Linkerd - Service Mesh Overview¶
Category: Kubernetes Tags: linkerd, service-mesh, kubernetes, microservices, security, observability
Introduction to Linkerd¶
Linkerd is a lightweight, open-source service mesh for Kubernetes that provides runtime debugging, observability, reliability, and security for microservices.
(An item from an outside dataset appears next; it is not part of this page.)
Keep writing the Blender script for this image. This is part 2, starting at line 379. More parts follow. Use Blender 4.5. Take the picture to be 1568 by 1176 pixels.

Unlike Istio, Linkerd focuses on simplicity, performance, and low operational overhead.
Understanding Service Mesh¶
- Definition - A dedicated infrastructure layer that transparently handles service-to-service communication.
- Purpose - Manages reliability, telemetry, and security aspects outside of application logic.
Core Features of Linkerd¶
- Automatic mTLS - Transparent encryption for all pod-to-pod communication.
- Traffic Metrics - Built-in Prometheus integration with minimal configuration.
- Latency-aware Load Balancing - Sends traffic to the fastest available instance.
- Lightweight Architecture - Written in Rust and Go; minimal performance footprint.
- No Custom CRDs - Most configs use native Kubernetes resources.
Installation and Setup¶
Installing Linkerd¶
# Install Linkerd CLI
curl -sL https://run.linkerd.io/install | sh
# Validate your Kubernetes cluster
linkerd check --pre
# Install Linkerd into the cluster
linkerd install | kubectl apply -f -
# Verify installation
linkerd check
# Add Linkerd to a namespace
kubectl annotate namespace default linkerd.io/inject=enabled
# Deploy your services
kubectl apply -f your-service.yaml
Linkerd Commands¶
Key Concepts Summary¶
- Proxy - Lightweight sidecar proxy automatically injected into each pod.
- Control Plane - Manages certificates, proxy config, and metrics.
- Viz - Built-in observability dashboard.
- mTLS by Default - Secure connections between services out of the box.
- Simplicity - No custom resource definitions required.
Best Practices / Tips¶
- Use Viz for observability - Gain instant visibility into traffic.
- Leverage automatic mTLS - No manual config needed for encryption.
- Apply injection namespace-wide - Annotate namespaces instead of individual pods.
- Start with small workloads - Validate performance before scaling up.
- Keep Linkerd updated - Benefit from performance and security improvements.